Alfonso XII no dejó un testamento político escrito, pero existen indicios que nos permiten suponer que apoyaba la continuidad del sistema. Es lo que se deduce del último consejo que dio, ya en el lecho de muerte, a su inminente viuda: «Cristinita, ya sabes, guarda el coño, y de Cánovas a Sagasta y de Sagasta a Cánovas», estupenda formulación de la teoría política de la alternancia en el poder.

martes, 10 de enero de 2012

Alfonso XII

El hijo de Isabel II era un chico moreno, bajito, no mal parecido, con el rostro menudo y enmarcado por grandes patillas, a la moda prusiana. De salud andaba solamente regular. Tenía afición a las mujeres, no se sabe si por tuberculoso o por Borbón, y también le gustaba codearse con el populacho en tabernas y colmaos, como a su abuelo Fernando VII.

Alfonso llegó a España a los dieciocho años, después de cinco de exilio. Su madre intentó seguirlo, pero Cánovas, a cuyos buenos oficios debía Alfonso el trono, se negó en redondo. Lo que no pudo impedir fue que el pipiolo se casara con su prima hermana, María de las Mercedes de Orleans y Borbón, de la que estaba muy enamorado. Esto de que un rey se casara por amor, como los pobres, prestigió mucho la monarquía a los ojos del pueblo. Pero poco duró el casamiento. A los seis meses la reina falleció de fiebres tifoideas.

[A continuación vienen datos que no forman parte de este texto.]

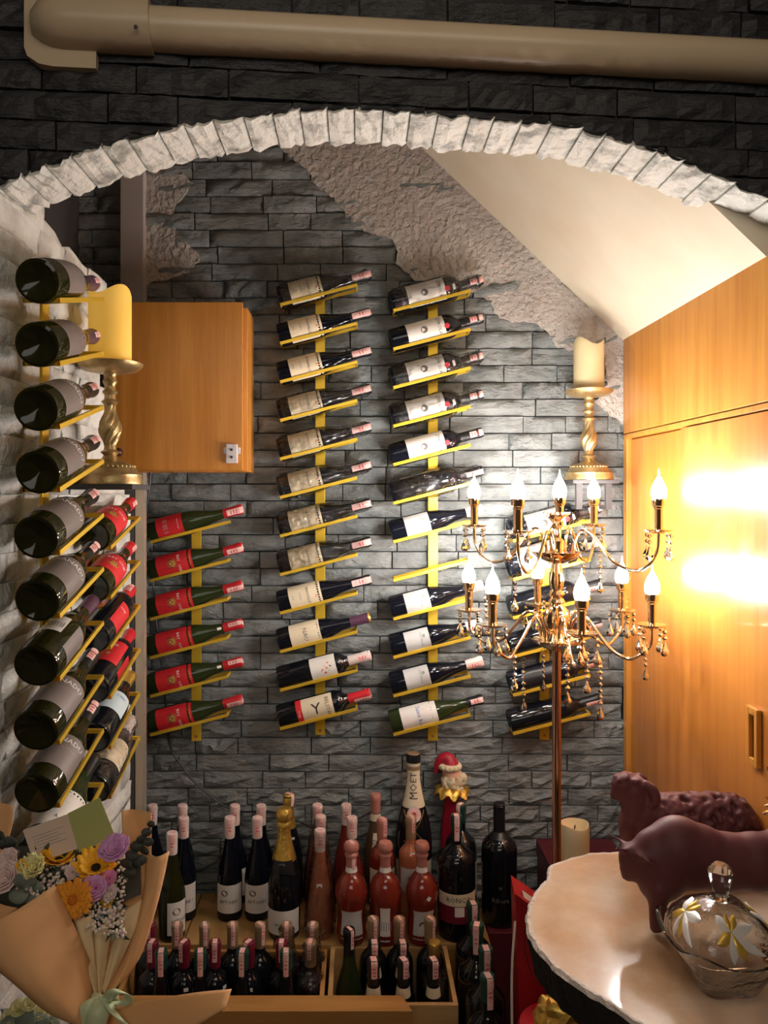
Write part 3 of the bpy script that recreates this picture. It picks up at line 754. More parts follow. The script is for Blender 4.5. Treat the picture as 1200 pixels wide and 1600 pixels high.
SPECS['A0'] = spec(labels=[L(.10,.38,'red')], glass='green', capm='redfoil', capz=.80, texts=[('||| |||| ||', .016, .2, 0, 'silver', 0), ('wine of origin', .006, .33, 0, 'inkwhite', 0)], stamp=(.3,.6,.84))
SPECS['A1'] = spec(labels=[L(.10,.48,'red'), (.74,.785,-.35,.15,'white')], stamp=(-.3,.4,.86), **redb)
crt = [('GRANVILLE', .011, .33, .0, 'inkgrey', 0), ('domaine', .007, .25, .0, 'inkgrey', 0), ('2018', .007, .17, 0, 'inkgrey', 0), ('&', .016, .42, .25, 'inkorange', 0)]
SPECS['B'] = spec(labels=[L(.13,.47,'cream',1.35)], texts=crt, stamp=(.15,.62,.80), glass='blue')
SPECS['Bw'] = spec(labels=[L(.13,.47,'cream',1.35)], texts=crt, stamp=(.15,.62,.80), glass='blue', film=True)
SPECS['B10'] = spec(labels=[L(.14,.46,'cream',1.25), (.15,.40,.95,1.5,'white')], texts=[('NAU', .020, .30, .1, 'inkgrey', 0), ('- - - - - -', .006, .2, 0, 'ink', 0)], glass='blue', capm='purple', capz=.78, neck=(.975,.999,'goldfoil'), stamp=None, marks=[])
SPECS['B11'] = spec(kind='bord', labels=[L(.36,.63,'white',1.2)], texts=[('- - - -', .006, .42, 0, 'inkgrey', 0)], glass='glass', capm='whitefoil', capz=.76, stamp=(.0,.5,.86),
    marks=[(x, .53+y, [(.004*math.cos(k+x*9), .005*math.sin(k)) for k in (0,1.6,3.1,4.7)], m) for x, y, m in ((-.4,.02,'inkorange'),(-.2,-.02,'inkred'),(0,.0,'inkorange'),(.2,.02,'inkblue'),(.35,-.02,'inkred'),(-.1,.04,'purple'),(.1,-.05,'inkred'))])
SPECS['B12'] = spec(kind='bord', labels=[L(.27,.60,'cream',1.2), (.21,.27,-1.2,1.2,'red')], texts=[('BELSTAR', .017, .54, 0, 'inkgrey', 0), ('Y', .05, .42, 0, 'ink', 2), ('rouge', .010, .24, .1, 'inkwhite', 0), ('- - - - -', .007, .33, 0, 'inkgrey', 0)], glass='glass', capm='redfoil', capz=.76, stamp=(.7,.45,.82))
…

(…) El rey necesitaba un heredero que garantizase la continuidad de la monarquía, lo de siempre, así que volvió a casarse, esta vez sin tanto entusiasmo como la primera, por deber de Estado, ya que su segunda esposa, María Cristina de Austria, no era lo que se dice su tipo. A él le gustaban llenitas, a la moda de la época, y Cristina era, más bien, delgada y huesuda. Además, tampoco era un dechado de simpatía y cordialidad, sino envarada y seca, el tipo de institutriz germánica. Y culta, eso sí, que la señora hablaba varios idiomas y tocaba el piano, pero a don Alfonso la cultura lo traía al fresco.